Ich persönlich glaube, dass Vorstellungen zur Gestaltung von Zukunft sich nur in den Räumen entwickeln, die wir in den Köpfen haben. Und mir erscheint der Ausblick auf eine Zukunft in Termini von Maschinen deutlich limitiert (und ehrlich gesagt auch vergangenheitsbehafteter) als jener, der sich in sich erweiternden Grenzen (freier und entlang von systemischen Gleichgewichten) entwickeln kann. Das ist zumindest mein Empfinden.
Die Verwendung solcher Sprachbilder ist für mich ein schönes Beispiel dafür, wie mit Worten Bilder aufgerufen werden, die dann assoziative Räume aufbauen und darin ihre spezifische Wirkung entfalten. Framing halt.
Notiz Ende.
Thomas Rink
18 Apr 2020So etwas in der Art wollte ich in meinem Kommentar neulich zum Ausdruck bringen. Auch die derzeitige Krisenwahrnehmung ist etwas, das sich in unserem Kopf befindet, und durch Informationsaustausch mit unseren Mitmenschen (und Konsum von Massenmedien, was prinzipiell ähnlich ist) entstanden ist und befeuert wird. Es ist nämlich meiner Meinung nach keineswegs so, daß wir eine Gesellschaft als Summe von autonomen, der Ratio verpflichteten Individuen bilden, sondern wir sind auf vielfältige Weise mit unserer Umwelt verbunden, und diese mit uns. „Ich“ bin von den „anderen“ im Grunde nicht trennbar.
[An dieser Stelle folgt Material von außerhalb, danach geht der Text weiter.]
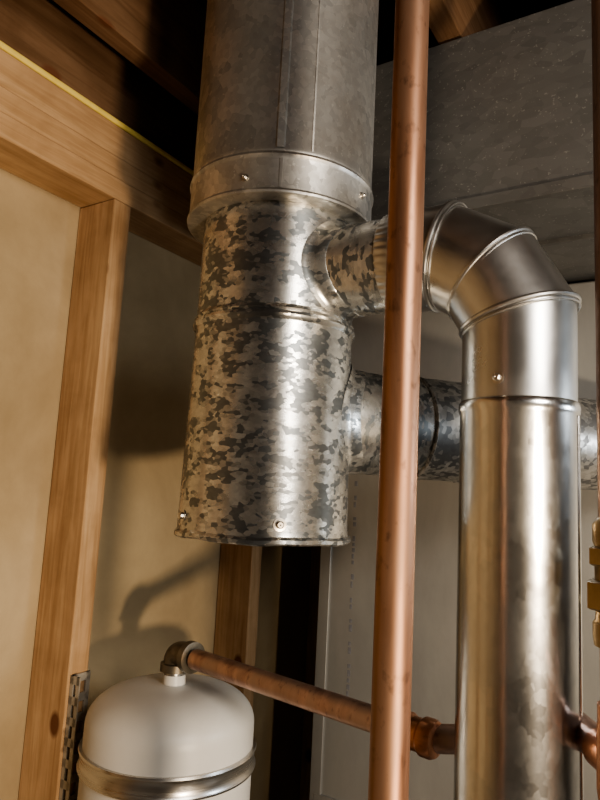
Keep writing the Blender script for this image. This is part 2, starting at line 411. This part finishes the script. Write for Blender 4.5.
wall('wall_right',1.86,1.9,S0,S1,-1.6,.93,M_dry)
wall('wall_front',-.96,1.9,S0-.04,S0,-1.6,.93,M_dry)
wall('floor',-.96,1.9,S0-.04,S1+.04,-1.65,-1.6,M_conc)
wall('ceiling',-.96,1.9,S0-.04,S1+.04,.931,.96,M_ply)
# ---------------------------------------------------------------- trunk duct & furnace
tr=[fbox('duct_box',-.58,1.84,.86,1.42,.412,.69,M_sheet),
    fbox('lower_flange',-.582,1.84,.852,.862,.408,.426,M_sheet,.001),
    fbox('slip_joint',.22,.245,.853,.862,.412,.69,M_sheet,.001),
    fbox('underside_seam',-.58,1.84,1.02,1.03,.406,.413,M_sheet,.001)]
group('trunk_duct',tr)
fu=[fbox('cabinet',-.685,.75,1.225,1.9,-1.6,.405,M_furn,.004),
    fbox('corner_flange',-.690,-.665,1.219,1.226,-1.6,.405,M_furn,.001),
    fbox('panel_seam',-.30,-.288,1.220,1.226,-1.6,.405,M_furn,.001),
    fbox('door_lip',-.68,.74,1.218,1.226,-.62,-.605,M_furn,.001)]
zz=-.42
while zz<.02:
    h=random.uniform(.006,.014)
    fu.append(fbox('printed_mark',-.618,-.618+random.uniform(.004,.007),1.2243,1.2252,zz,zz+h,M_ink,0)); zz+=h+random.choice((.004,.004,.02))
group('furnace',fu)
# ---------------------------------------------------------------- lights
def area(name,loc,target,size,energy,col):
    l=bpy.data.lights.new(name,'AREA'); l.shape='DISK'; l.size=size; l.energy=energy; l.color=col
    o=bpy.data.objects.new(name,l); bpy.context.collection.objects.link(o); o.location=loc
    o.rotation_euler=(Vector(target)-Vector(loc)).to_track_quat('-Z','Y').to_euler(); return o
area('work_light',(.54,-.30,H-.40),(-.1,1.0,H+.1),.09,18,(1,.81,.59))
area('room_fill',(.70,-.50,H+.50),(.1,.8,H),.45,17,(1,.93,.84))  # added soft fill, unseen; lifts the room and the duct highlights
area('side_fill',(1.25,.45,H+.05),(.2,.7,H-.1),.22,4.5,(.82,.91,1))  # added cool fill for the bluish reflection on the duct's right side
w=bpy.data.worlds.new('world'); bpy.context.scene.world=w; w.use_nodes=True
w.node_tree.nodes['Background'].inputs[0].default_value=(.5,.45,.4,1); w.node_tree.nodes['Background'].inputs[1].default_value=.1
try:
    bpy.context.scene.view_settings.look='AgX - Medium High Contrast'
except Exception: pass
# ---------------------------------------------------------------- camera
p=math.radians(8); r=math.radians(3)
F=Vector((0,math.cos(p),math.sin(p))); U0=Vector((0,-math.sin(p),math.cos(p))); X=Vector((1,0,0))
Rv=X*math.cos(r)+U0*math.sin(r); Uv=-X*math.sin(r)+U0*math.cos(r)
cd=bpy.data.cameras.new('camera'); cam=bpy.data.objects.new('camera',cd); bpy.context.collection.objects.link(cam)
mt=Matrix(((Rv.x,Uv.x,-F.x),(Rv.y,Uv.y,-F.y),(Rv.z,Uv.z,-F.z))).to_4x4(); mt.translation=Vector((0,0,H))
cam.matrix_world=mt
cd.sensor_fit='HORIZONTAL'; cd.sensor_width=36; cd.lens=38.4; cd.clip_start=.01
bpy.context.scene.camera=cam
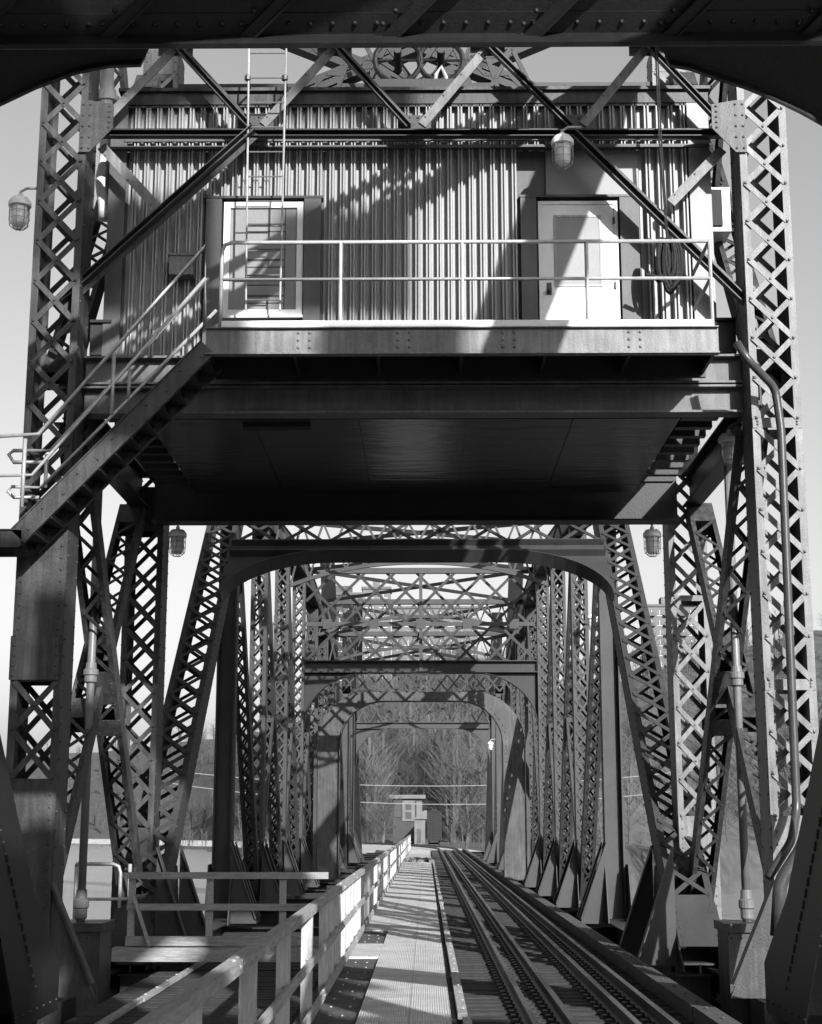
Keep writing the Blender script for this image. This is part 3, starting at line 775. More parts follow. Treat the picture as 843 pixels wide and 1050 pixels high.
def stair_rail(Y, top, low, kneex):
    z = lambda p: P(p[0],p[1],Y)
    a = MB(); a.tube([z(p) for p in top], .027, 8); obj('handrail', a, 'galv', st, smooth=True)
    a = MB(); a.tube([z(p) for p in low], .024, 8); obj('mid_rail', a, 'galv', st, smooth=True)
stair_rail(YP+.02, [(210,335),(211,252),(40,445),(-60,451)], [(211,285),(33,487),(-60,489)], 0)
stair_rail(YP+.72, [(214,285),(212,288),(52,462),(14,462),(9,466),(14,474),(50,474)], [(222,318),(42,500),(12,499),(8,504),(14,510),(40,510)], 0)
for px, y0, y1, Y in ((117,362,425,YP+.02),(26,450,520,YP+.02),(133,378,410,YP+.72),(48,466,500,YP+.72)):
    a = MB(); A = P(px,y0,Y); B = P(px+1,y1,Y); a.tube([A,V((A.x,Y,B.z))], .026, 8); obj('post', a, 'galv', st, smooth=True)

# ================================================================== LADDER
ld = thing('steel_ladder', 'slim steel ladder rising past the roof in front of the left window', 'ladder', P(272,315,20.0))
for px0_, px1_ in ((256,252),(295,287)):
    a = MB(); A = P(px0_,-10,19.98); B = P(px1_,318,19.98); a.tube([A,B], .015, 6); obj('side_rail', a, 'offwhite', ld)
for i in range(13):
    py = 4+i*25.3; f_ = (py+10)/328
    A = P(256-4*f_,py,19.98); B = P(295-8*f_,py,19.98); a = MB(); a.tube([A,V((B.x,B.y,A.z))], .011, 6); obj('rung', a, 'pole', ld)
for px in (254,292):
    a = MB(); c = P(px,80,19.98); a.tube([c, c+V((0,.3,0))], .02, 6); a.lathe((c.x,c.y,c.z-.05),[(.02,0),(.045,.02),(.045,.08),(.02,.1)],8); obj('standoff', a, 'pipe_dark', ld)

# ================================================================== LAMPS
def make_lamp(label, group):
    o = thing('bulkhead_lamp', label, 'lamp', (0,0,0), group)
    a = MB(); a.lathe((0,0,0),[(.05,.26),(.13,.25),(.175,.19),(.185,.17),(.185,.11),(.17,.10),(.02,.10)][::-1],20); a.tube([(0,0,.25),(0,0,.32)],.04,10); obj('cap', a, 'lamp_white', o, smooth=False)
    a = MB(); a.lathe((0,0,0),[(.02,-.25),(.08,-.24),(.115,-.20),(.13,-.1),(.135,.10)],20); obj('globe', a, 'glass', o, smooth=True)
    a = MB(); a.lathe((0,0,0),[(.02,-.18),(.07,-.16),(.085,-.03),(.06,.04),(.05,.10)],12); obj('bulb', a, 'lamp_white', o, smooth=True)
    a = MB()
    for i in range(8):
        q = i*math.pi/4; c, s_ = math.cos(q), math.sin(q)
        a.tube([(c*.165,s_*.165,.10),(c*.165,s_*.165,-.12),(c*.15,s_*.15,-.22),(c*.08,s_*.08,-.285),(0,0,-.295)],.007,5)
    for zz, r_ in ((0,.166),(-.12,.166),(-.22,.151)):
        a.tube([(r_*math.cos(j*math.pi/8),r_*math.sin(j*math.pi/8),zz) for j in range(17)],.006,5,cap=False)
    obj('cage', a, 'galv', o)
    return o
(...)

Die Reduktion der Gesellschaft auf eine Summe von Individuen, eine Art Maschine, ist eine materialistische Weltsicht, der wir viele der derzeitigen Probleme verdanken, und die überdies falsch ist. Schlimmer und brandstiftender finde ich nur noch die sozialdarwinistische Betrachtungsweise, wonach die Individuen alle in Konkurrenz gegeneinander stehen.
Viele Grüße,
Thomas
Jürgen
19 Apr 2020Spannend, wie Sprache solche Bilder auslöst und wie sensibel wir als soziale Wesen dann doch auf vielleicht sogar gesteuerte Kommunikation reagieren. Die Sichtweise ist – denke ich – im Grunde ihres Herzens eine wirtschaftspolitische. Manche würden vielleicht auch neoliberale sagen. Aber ich denke in anderen Wirtschaftssystemen geht es ebenso so sehr um Profit als um gesellschaftlich relevante Werte. Und aus dieser Position heraus muss eine solche wirtschaftliche Sicht eine maschinenartige sein. Fürchte ich jedenfalls. Das ist der pessimistische Aspekt.
Aber vielleicht nehmen wir ja durch die Umstände doch ein bisschen mehr wieder „unwirtschaftliche“ Werte wahr. Wäre jedenfalls mein Wunsch (und Plädoyer). Und auch ein wenig meine optimistische Haltung in dem Ganzen.